Ao fim, nem mesmo o nome e o número de inscrição na Ordem dos Advogados do Brasil (OAB) precisam ter na petição digitalizada. Esta identificação só se justifica em processos físicos, para se conferir a assinatura lançada no papel com o nome do subscritor da peça.
Perceba-se bem: nos processos “de papel”, o advogado poderia simplesmente assinar, e só. Mas, aí, ante um nome ilegível, não se saberia quem subscreveu a peça. Daí se revela a importância de logo abaixo fazer constar o nome em letra que se pode ler. No processo eletrônico, a assinatura é também eletrônica, de modo que o nome do advogado que atua e seu número de inscrição na OAB já constam no cadastro realizado junto a Autoridade Certificadora credenciada. Assim, reitera-se, na petição digitalizada poderia até faltar a identificação do advogado, que já existe na assinatura eletrônica.
Acredita-se que, no caso, existe uma intenção consciente do Tribunal em criar uma jurisprudência defensiva. Mas, não bastasse, acredita-se que tal entendimento pode ser fruto, também, de um fenômeno inconsciente: a filosofia do papel aplicada ao processo eletrônico.
Somente isso explica a exigência da “dupla assinatura”. Veja-se: na petição eletrônica poderia constar o nome de vários advogados, todos eles devidamente identificados como autores da peça. Isso, em termos eletrônicos, é indiferente. O que importa, verdadeiramente, é que o advogado que assinou a petição eletronicamente esteja constituído nos autos mediante mandato.

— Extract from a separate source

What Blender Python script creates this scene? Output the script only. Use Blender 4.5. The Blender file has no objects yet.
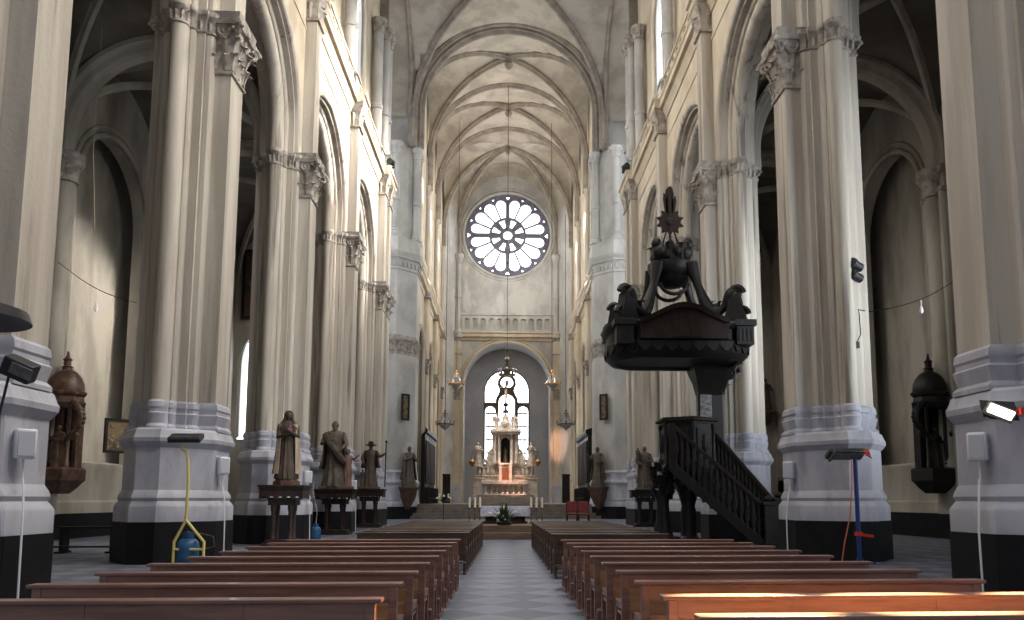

Em verdade, a identidade daquele que assinou a peça não precisa nem constar ao fim da petição digitalizada. O que vale no processo eletrônico é a assinatura eletrônica. De igual maneira, logo após os pedidos, poderia nada haver na petição digitalizada. Ela não poderia ser considerada apócrifa. Afinal, existe uma assinatura eletrônica do advogado, que assume a autoria pelos termos da peça e qualquer responsabilidade disso advinda.
A filosofia do papel vale para o processo físico. Novas realidades exigem novas perspectivas, um novo olhar.
Existe grave equívoco em reputar inexistente o ato processual carente de “dupla assinatura”. É que nenhum ato jurídico precisa ser duplamente assinado pela mesma pessoa. Se a petição é de papel, a assinatura é feita com tinta; se a petição é eletrônica, a assinatura possui a mesma natureza. A identificação do subscritor é o quanto basta, e nada mais.
Por fim, e ainda sob uma perspectiva crítica, impõe-se dizer que o formalismo é importantíssimo para o processo, desde que exista em função de valores consagrados constitucionalmente. Aqui, no caso, o formalismo é excessivo. Nada o justifica. Fere o direito fundamental ao contraditório, ao devido processo justo e à inafastabilidade do controle jurisdicional.
Como se disse, somente a vontade de se criar uma jurisprudência defensiva e a filosofia onipresente do processo físico justificam este entendimento.